Дружбой, которую церковь саентологии так и не смогла уничтожить, была дружба между мной и Квентином. Мы продолжали писать друг другу. В сентябре я получила от него письмо, в котором говорилось, что у него тяжелый период. Его сняли с одитинга за «ошибки», совершенные с преклиром у которого был рак. Квентин отчаянно пытался помочь этому человеку, но ничто не работало. Письмо было написано в очень подавленном тоне. Он прислал мне фотографию, сказав, что это на память. Я очень беспокоилась, что он может снова попытаться совершить самоубийство и немедленно написала ответ. Я написала, что меня беспокоит, что он может быть чувствует, что должен себя убить, и если в его мыслях есть что-то подобное, он может звонить в любое время и поговорить об этом.

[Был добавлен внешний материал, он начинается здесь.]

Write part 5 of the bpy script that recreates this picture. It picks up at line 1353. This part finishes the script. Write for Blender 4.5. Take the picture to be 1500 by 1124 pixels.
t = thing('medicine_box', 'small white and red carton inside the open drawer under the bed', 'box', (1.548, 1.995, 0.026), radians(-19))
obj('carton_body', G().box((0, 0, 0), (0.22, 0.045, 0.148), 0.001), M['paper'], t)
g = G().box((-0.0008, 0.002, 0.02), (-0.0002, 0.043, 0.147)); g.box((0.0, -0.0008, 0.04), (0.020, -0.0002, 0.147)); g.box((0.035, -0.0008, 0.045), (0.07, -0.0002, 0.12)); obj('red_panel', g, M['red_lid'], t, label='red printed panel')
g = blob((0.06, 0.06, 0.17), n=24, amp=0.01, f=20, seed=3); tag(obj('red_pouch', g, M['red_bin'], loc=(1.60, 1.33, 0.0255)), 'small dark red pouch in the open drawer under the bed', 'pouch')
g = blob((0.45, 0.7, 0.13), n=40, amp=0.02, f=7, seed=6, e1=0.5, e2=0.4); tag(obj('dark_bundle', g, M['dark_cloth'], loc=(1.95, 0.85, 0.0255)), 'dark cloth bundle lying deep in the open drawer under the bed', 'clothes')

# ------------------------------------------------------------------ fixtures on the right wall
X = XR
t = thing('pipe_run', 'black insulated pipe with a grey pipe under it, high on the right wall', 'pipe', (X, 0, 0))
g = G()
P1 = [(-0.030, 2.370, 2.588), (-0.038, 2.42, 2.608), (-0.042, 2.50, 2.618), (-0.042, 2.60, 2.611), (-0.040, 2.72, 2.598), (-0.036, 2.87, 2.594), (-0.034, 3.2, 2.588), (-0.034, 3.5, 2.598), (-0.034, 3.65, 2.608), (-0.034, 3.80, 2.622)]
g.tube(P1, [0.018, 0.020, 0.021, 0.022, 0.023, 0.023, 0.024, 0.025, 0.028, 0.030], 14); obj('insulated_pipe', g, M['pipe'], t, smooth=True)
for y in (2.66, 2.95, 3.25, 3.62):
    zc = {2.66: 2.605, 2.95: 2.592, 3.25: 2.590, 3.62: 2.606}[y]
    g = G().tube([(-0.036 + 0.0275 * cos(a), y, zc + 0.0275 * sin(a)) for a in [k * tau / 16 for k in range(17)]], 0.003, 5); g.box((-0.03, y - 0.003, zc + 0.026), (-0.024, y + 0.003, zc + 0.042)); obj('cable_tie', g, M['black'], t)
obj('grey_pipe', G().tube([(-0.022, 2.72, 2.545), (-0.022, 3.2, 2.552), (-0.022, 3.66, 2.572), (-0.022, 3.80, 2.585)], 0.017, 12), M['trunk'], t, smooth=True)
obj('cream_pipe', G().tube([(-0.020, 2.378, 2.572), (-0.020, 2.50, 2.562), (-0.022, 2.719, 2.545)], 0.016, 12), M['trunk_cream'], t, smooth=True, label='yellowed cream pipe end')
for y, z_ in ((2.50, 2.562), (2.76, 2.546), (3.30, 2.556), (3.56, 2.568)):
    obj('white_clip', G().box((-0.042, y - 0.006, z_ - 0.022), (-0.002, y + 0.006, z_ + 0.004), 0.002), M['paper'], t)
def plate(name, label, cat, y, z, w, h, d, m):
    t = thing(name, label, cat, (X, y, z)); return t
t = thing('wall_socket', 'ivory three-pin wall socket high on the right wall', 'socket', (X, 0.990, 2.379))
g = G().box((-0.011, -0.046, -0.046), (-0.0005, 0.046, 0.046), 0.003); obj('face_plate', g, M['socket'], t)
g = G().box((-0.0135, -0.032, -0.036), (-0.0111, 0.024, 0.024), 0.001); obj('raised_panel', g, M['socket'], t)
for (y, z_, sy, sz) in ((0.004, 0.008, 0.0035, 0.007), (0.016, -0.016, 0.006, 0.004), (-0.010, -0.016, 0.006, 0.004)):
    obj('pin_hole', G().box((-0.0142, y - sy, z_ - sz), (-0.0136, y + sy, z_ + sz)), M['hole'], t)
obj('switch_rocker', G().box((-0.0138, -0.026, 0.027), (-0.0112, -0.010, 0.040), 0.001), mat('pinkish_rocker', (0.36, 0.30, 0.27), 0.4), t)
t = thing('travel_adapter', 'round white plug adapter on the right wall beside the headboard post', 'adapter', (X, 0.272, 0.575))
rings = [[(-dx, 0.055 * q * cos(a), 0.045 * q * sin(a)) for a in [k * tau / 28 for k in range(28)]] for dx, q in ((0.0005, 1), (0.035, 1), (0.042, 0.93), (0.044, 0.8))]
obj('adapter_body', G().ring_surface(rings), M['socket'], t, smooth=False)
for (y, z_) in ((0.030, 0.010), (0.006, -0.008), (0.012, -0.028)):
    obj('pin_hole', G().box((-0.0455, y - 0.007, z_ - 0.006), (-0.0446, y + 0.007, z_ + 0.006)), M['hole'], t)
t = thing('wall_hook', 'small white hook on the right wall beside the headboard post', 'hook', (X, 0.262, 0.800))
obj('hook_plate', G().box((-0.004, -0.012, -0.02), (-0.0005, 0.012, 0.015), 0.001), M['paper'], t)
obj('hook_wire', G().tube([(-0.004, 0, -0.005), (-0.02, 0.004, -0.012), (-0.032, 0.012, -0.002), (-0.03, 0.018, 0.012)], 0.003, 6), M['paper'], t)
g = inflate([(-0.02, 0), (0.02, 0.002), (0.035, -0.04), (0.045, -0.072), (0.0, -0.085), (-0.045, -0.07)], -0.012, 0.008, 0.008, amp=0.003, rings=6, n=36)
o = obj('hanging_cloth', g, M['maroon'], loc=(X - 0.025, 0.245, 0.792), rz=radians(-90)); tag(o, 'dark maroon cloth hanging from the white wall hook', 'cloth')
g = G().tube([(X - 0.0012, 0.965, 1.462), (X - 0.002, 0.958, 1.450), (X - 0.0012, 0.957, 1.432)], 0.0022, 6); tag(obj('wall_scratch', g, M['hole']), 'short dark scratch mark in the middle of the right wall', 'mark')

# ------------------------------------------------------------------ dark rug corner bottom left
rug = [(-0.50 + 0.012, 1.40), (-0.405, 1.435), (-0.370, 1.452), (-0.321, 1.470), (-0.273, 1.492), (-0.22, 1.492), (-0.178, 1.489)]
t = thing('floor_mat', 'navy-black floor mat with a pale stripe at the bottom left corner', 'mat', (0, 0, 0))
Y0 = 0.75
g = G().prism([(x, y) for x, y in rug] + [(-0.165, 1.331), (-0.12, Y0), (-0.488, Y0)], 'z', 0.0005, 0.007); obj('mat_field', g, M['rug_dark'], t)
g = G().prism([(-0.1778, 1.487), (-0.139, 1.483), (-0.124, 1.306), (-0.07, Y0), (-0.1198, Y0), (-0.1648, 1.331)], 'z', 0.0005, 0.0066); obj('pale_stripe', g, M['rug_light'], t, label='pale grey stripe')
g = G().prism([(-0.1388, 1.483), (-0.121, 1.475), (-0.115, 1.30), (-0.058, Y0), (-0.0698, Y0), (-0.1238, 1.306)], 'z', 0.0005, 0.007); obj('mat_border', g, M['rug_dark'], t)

12-го октября я получила последнее письмо от Квентина. Он просил меня не беспокоиться, он больше никогда не будет пытаться совершить самоубийство. Дела у него вроде как пошли в гору. Он написал предложение отцу, в котором просил о неограниченном отпуске, чтобы он мог поступить в летную школу и выучиться. Мне показалось, что это если эта просьба не будет одобрена, он уйдет из саентологии, что будет трудно для него. Ему придется отрезать себя от своих родителей и единственной жизни, которую он знал. Я была полна решимости поддержать его как только смогу, если он примет такое решение. Еще раз я ответила на письмо немедленно. На этот раз я не получила ответа. В последующие восемь месяцев я продолжала посылать письма, надеясь, что они попадут к нему. Я думала, что, может быть, его родители узнали, что он пишет мне, и сделали так, что он перестал получать мои письма. Поскольку я покинула саентологию, я считалась подавляющей личностью, и ни одному саентологу на хорошем счету нельзя было общаться со мной, но это не останавливало Квентина. Мне пришло в голову, что могло случиться самое худшее, и Квентин совершил самоубийство, но я продолжала писать.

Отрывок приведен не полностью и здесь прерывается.